When news broke this morning on an Adams Morgan email list that there was a stray animal loose in the neighborhood, it seemed alarming, at first:

There have been sightings of an animal described as a cross between a dog and a deer in adams morgan over the past few days. It has some fur, a mousy brown color and the height of a small deer. I saw it run down the alley behind Calvert street towards the woods yesterday afternoon being chased by a dog. Some neighbors were out and said that they had seen this animal early in the morning chewing on some bushes and that it had a strange dog like face and it barked. However it did let one woman pet it and seemed friendly. One neighbor said that she has a colleague in Bethesda who lives near NIH and they were told that the farm there where they do animal experiments reported that some animals had escaped. I am looking into who we should call to report this. If you see this animal please send me an email.

But a quick glance at the calendar—and a closer reading into the details, like the “farm where they do animal experiments” part–put the message in context. It was, after all, April Fool’s Day. While big national sites like Hulu and Google pulled some pranks, the D.C. area saw its fair share of fake news today, as well. Some highlights, after the jump:

  • Food deserts are a serious problem. The overwhelming popularity of cupcakes is also a serious problem, albeit not as serious.
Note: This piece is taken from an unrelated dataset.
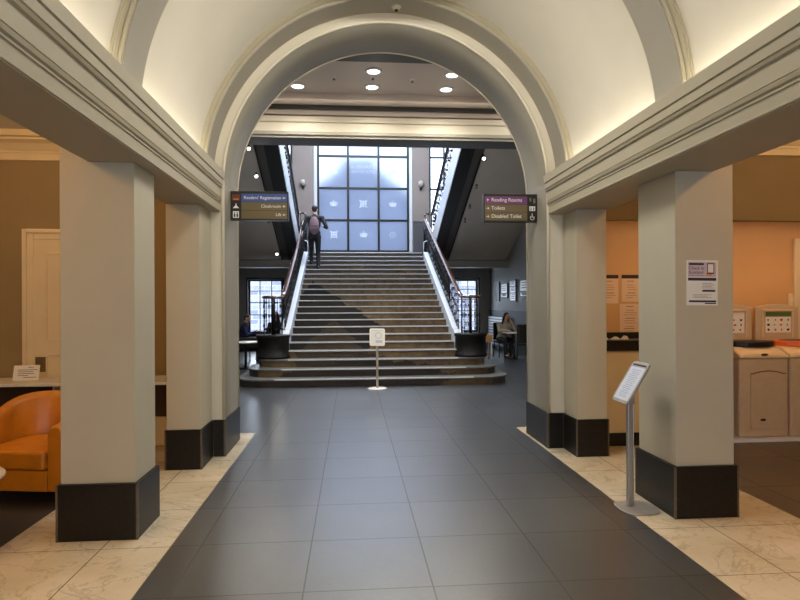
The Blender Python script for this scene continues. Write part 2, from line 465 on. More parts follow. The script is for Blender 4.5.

Add them together and draw a fancy map of cupcake availability by ward, and voila—you get one of Greater Greater Washington’s April Fool’s posts. “This gives residents of those communities a major disadvantage in their everyday need to enjoy a small, sweet dessert,” the post declares, sugar-laden tongue firmly planted in cheek.
  • GGW also “reported” on an investigation that had found D.C. Councilmember Tommy Wells had requested government funds to pay for a “fully loaded” chrome-on-black bike, complete with handlebar streamers. (If you’ve been asleep and/or out of town all year, it was a riff on the Lincoln Navigator D.C. Council Chairman Kwame Brown had been leasing.) Not to be outdone, WTOP followed up, with its own report quoting Wells saying he was disappointed in his own behavior but that he wouldn’t be investigating it because “to have the person that is conducting the hearing actually be the key, star witness, really creates the perception that the process won’t be trusted.”
  • Neighborhood blog New Columbia Heights purported to relocate up I-270 to Gaithersburg, rebranding as New Gaithersburg Heights and launching a new feature called, “Chili’s of the Day.”
  • Escalating one of the Beltway media scene’s most one-sided feuds, FishbowlDC editor Betsy Rothstein posted a fake interview with Washington Post wunderkind Ezra Klein, who has apparently decided the best way to respond to Rothstein’s constant barbs directed his way is to pretend she doesn’t exist.